Joe’s introduction to the film as a dead floating corpse additionally marks another instance of irony in the opening scene. As Joe floats face down in the pool, the narrator savors the dramatic irony of the moment - “The poor dope. He always wanted a pool. Well, in the end he got himself a pool.” Here, Joe sardonically reflects on the cost of his dreams of fame and personal fulfillment—his “pool"—upon moving to Hollywood. As usual in film nor, it turns out that the price of these dreams was much too high, and a doomed Joe ends up drowning in them. Hollywood never offers a sanctuary for Joe to truly pursue his ambitions; instead, it marks the sunset of his life.
These expository opening scenes are crucial for the characterization of Joe, the film’s central protagonist. Before becoming fully engrossed in Norma’s theatrics and delusions, it is important to get a sense of Joe’s character—his cynical disposition, his biting wit, and his desperation. This is partly because Sunset Boulevard is famously told from Joe’s perspective as a dead man. After the prologue cements him as the narrator, the main story is told with Joe’s off-screen voice-over constantly informing us of his inner thoughts about Norma, Max, and Betty. By doing this, the film daringly rejects narrative verisimilitude, dispensing with the reliability that would be provided by a living first-person narrator or an omniscient perspective.
In the prologue, Joe's narration declares, “But before you hear it all distorted and blown out of proportion, before those Hollywood columnists get their hands on it, maybe you'd like to hear the facts, the whole truth.” Here, he claims that his own retelling of the film’s events is the definitive version of the story, the “whole truth.” However, it is important to not accept Joe’s story as an objective reality. He is an unreliable narrator: his own subjective perspective dominates the film, and counter-narratives or different points of view rarely become offered. It is entirely possible Joe hides certain truths and embellishes the story to make Norma appear a villain, and him a victim. After all, Joe is a screenwriter simply crafting a story in a similar vein to the films of his own time. He controls the pacing of the story and manipulates our emotional responses to the events, further distancing us from the true knowability and dispositions of characters like Norma and Max.
Nonetheless, through his narrative and recount of the events leading up to his death, Joe does characterize himself as a deeply flawed person and often depicts himself in an unflattering light. He is unabashedly broke and about to lose his car, and his pursuit of quick cash is so pathetic, we nearly pity him. However, Joe may be defeated but he is still astutely self-aware. He feels shame about his dilemma—this becomes particularly evident when he abruptly asks Sheldrake for a personal loan—but he does not go about crying and sulking. Instead, he maintains a self-deprecating humor and attempts to sensibly confront his problems until he considers moving back to Ohio.

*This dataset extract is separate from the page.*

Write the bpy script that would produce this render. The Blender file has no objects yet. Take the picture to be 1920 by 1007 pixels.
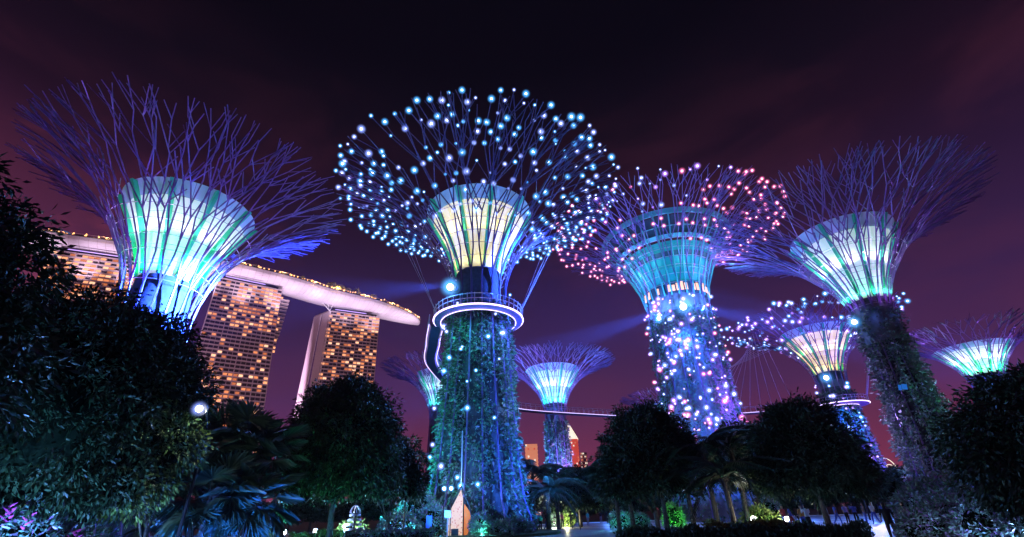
import bpy, math, random
import numpy as np
from math import sin, cos, pi, radians, hypot, atan2
from mathutils import Vector, Matrix
random.seed(7); rng = np.random.default_rng(7)
S = bpy.context.scene; COL = S.collection

# ------------------------------------------------------------------ camera
TH, PH = radians(28.2), radians(1.8)
F = Vector((0, cos(TH), sin(TH))); R0 = Vector((1, 0, 0)); U0 = Vector((0, -sin(TH), cos(TH)))
RV = R0*cos(PH) - U0*sin(PH); UV = U0*cos(PH) + R0*sin(PH)
cd = bpy.data.cameras.new('camera'); cam = bpy.data.objects.new('camera', cd); COL.objects.link(cam)
m = Matrix((RV, UV, -F)).transposed().to_4x4(); m.translation = (0, 0, 1.7); cam.matrix_world = m
cd.sensor_width = 36; cd.lens = 36*858/1920; cd.clip_start = .1; cd.clip_end = 6000
S.camera = cam
S.view_settings.view_transform = 'Standard'; S.view_settings.look = 'None'
S.view_settings.exposure = 0; S.view_settings.gamma = 1; S.view_settings.use_curve_mapping = False
try:
    c = S.cycles; c.use_denoising = True; c.sample_clamp_indirect = 3; c.sample_clamp_direct = 0
    c.max_bounces = 4; c.diffuse_bounces = 2; c.glossy_bounces = 2; c.transparent_max_bounces = 12; c.transmission_bounces = 2
    c.use_light_tree = True; c.caustics_reflective = False; c.caustics_refractive = False
except Exception: pass

# ------------------------------------------------------------------ night sky
w = bpy.data.worlds.new('World'); S.world = w; w.use_nodes = True
nt = w.node_tree; N = nt.nodes; L = nt.links; N.clear()
out = N.new('ShaderNodeOutputWorld'); bg = N.new('ShaderNodeBackground'); L.new(bg.outputs[0], out.inputs[0])
tc = N.new('ShaderNodeTexCoord'); sep = N.new('ShaderNodeSeparateXYZ'); L.new(tc.outputs['Generated'], sep.inputs[0])
ramp = N.new('ShaderNodeValToRGB'); L.new(sep.outputs['Z'], ramp.inputs[0])
E_ = ramp.color_ramp.elements
def srgb(r, g, b): return tuple(((v/255)/12.92 if v/255 <= .04045 else ((v/255+.055)/1.055)**2.4) for v in (r, g, b)) + (1,)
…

Also intrinsic to Joe’s demeanor is his cynicism toward Hollywood—an industry which has beaten him up and left him dissatisfied—which subsequently intensifies once he gets to know Norma and Max. The prologue's voice-over illustrates his pessimism when he dismisses the sensationalizing of the press in its coverage of movie stars: “You'll read all about it in the late editions, I'm sure. You'll get it over your radio, and see it on television, because an old-time star is involved - one of the biggest.” Later, Joe expresses frustration over his lack of success in selling his stories, saying “maybe they weren’t original enough. May they were too original.” Joe alludes to the rigorous standards the industry imposes on its writers; films must follow a general formula to appeal to audiences, but it must be cloaked in false originality and authenticity. Joe finds this balance impossible to achieve, hence his scripts often lean too hard on one side of the original/unoriginal binary, and it is suggested that he has given up on his ambitions and reduced himself to producing banal scripts.
Betty notices Joe's evolved uninterest in his own writing, and she especially critiques his Bases Loaded script because she recognizes Joe’s name and knows he has some talent. Joe rebuffs Betty’s sentiments and states he can’t try to write a meaningful film because he “has to earn a living," thereby illuminating a preference for commercial success over his yearning for artistic merit. In the scenes centering on the Betty-Joe dynamic, their respective optimism and cynicism clash. Betty enthusiastically aspires to be a writer and believes movies “should say a little something,” while Joe feels jaded by the artifice of Hollywood and his career stagnation. Ironically, they effectively collaborate with each other later in the film, which in some ways echoes the nature of the partnership between Billy Wilder and Charles Brackett. Wilder was a blunt cynic and Brackett was a polite, upbeat gentlemen, but they nonetheless created countless of brilliant and commercially successful films together: The Lost Weekend, Ninotchka, and Sunset Boulevard.
Notably, the beginning of Sunset Boulevard spoils the ending: we know Joe will die. When he contemplates a return to Ohio, we know it’s not going to happen. Likewise, when Joe is chased around Los Angeles, we know he will somehow escape. Ultimately, the examination of Joe’s life and relationships take precedence over his murder, and the circumstances and inevitability surrounding his death drives the film’s suspense. Joe’s narration guides us through the events leading up to his murder, and because we know his fate is doomed, witnessing his slow demise produces its own unique form of tension. We know Joe is murdered—but how did it happen; who did it; where did it happen; why did it happened?